Pence’s last notable position on federal tax policy was his staunch opposition to any legislation supporting clean energy and reducing fossil fuel emissions. For instance, Pence repeatedly voted against measures that would have ended tax subsidies for oil and gas companies. More broadly, Pence strongly opposed any kind of carbon tax or cap-and-trade legislation and called 2009 cap-and-trade legislation an “economic declaration of war.”
Governor of Indiana
Following very much in line with his time in the House of Representatives, Pence made a huge cut in the state’s income tax one of the main planks of his platform when running for governor of Indiana in 2012. An ITEP analysis of his campaign tax proposal found that it would have cost the state as much as $453 million a year, while cutting taxes on average by $2,264 for the top one percent and only $102 for the middle 20 percent of taxpayers.
After Hoosiers elected him governor, Pence failed to muster the political will to pass a tax cut as large as the one he proposed during his campaign. Still, he pushed through a tax cut in 2013 with an annual price tag of $250 million, roughly half the size of his original plan. At the time, an ITEP analysis found the plan would overwhelmingly benefit the top 1 percent of taxpayers. In addition, the legislation accelerated the repeal of the state’s progressive inheritance tax. In other words, Pence supported tax cuts that not only deprived Indiana of sorely needed revenue, but also further cemented Indiana’s status as one of the states with the most regressive tax systems in the country.
In 2014, Pence pledged to make additional tax code changes his priority for that year during a conference that also included speakers like the infamous anti-tax advocate Grover Norquist and the father of supply-side economics himself, Arthur Laffer. Pence’s push for tax cuts that time took aim at the corporate income tax rate and business personal property taxes. Ultimately, the legislature passed and Pence signed into law a cut in the corporate tax rate from 6.5 to 4.9 percent and another measure that allowed counties to cut business personal property taxes. Given the progressivity of corporate taxes, this cut further increased the regressivity of the state’s tax system and reduced much-needed revenues.

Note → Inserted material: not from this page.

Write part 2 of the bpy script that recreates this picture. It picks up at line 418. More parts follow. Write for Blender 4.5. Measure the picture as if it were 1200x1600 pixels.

In 2016, many Republican lawmakers in Indiana pushed for raising the state’s gas and cigarette taxes as a fiscally prudent, though regressive, move to shore up the state’s transportation funding. Rather than allow for the possibility of new revenues, however, Pence and state lawmakers eventually passed legislation that depended on merely shifting revenue, including transferring ‘surplus’ revenue from the state’s general revenue fund to the state highway fund. The practical result of this shell game will be more funding for infrastructure, but only at the expense of less funding for other areas of the budget such as education and health.
Pence’s decision to join Trump on the presidential ticket might actually be good news for tax fairness in Indiana since he will no longer be able to run for a second term as governor and continue to push aggressively for more regressive tax cuts. The bad news is that Trump and Pence are on the same page when it comes to regressive, trickle-down tax policies. Given the nation’s current budget situation, it can ill afford tax cuts for the very rich or supply-side tax experiments that falsely promise long-term economic gains for the masses in exchange for huge tax cuts for the rich today.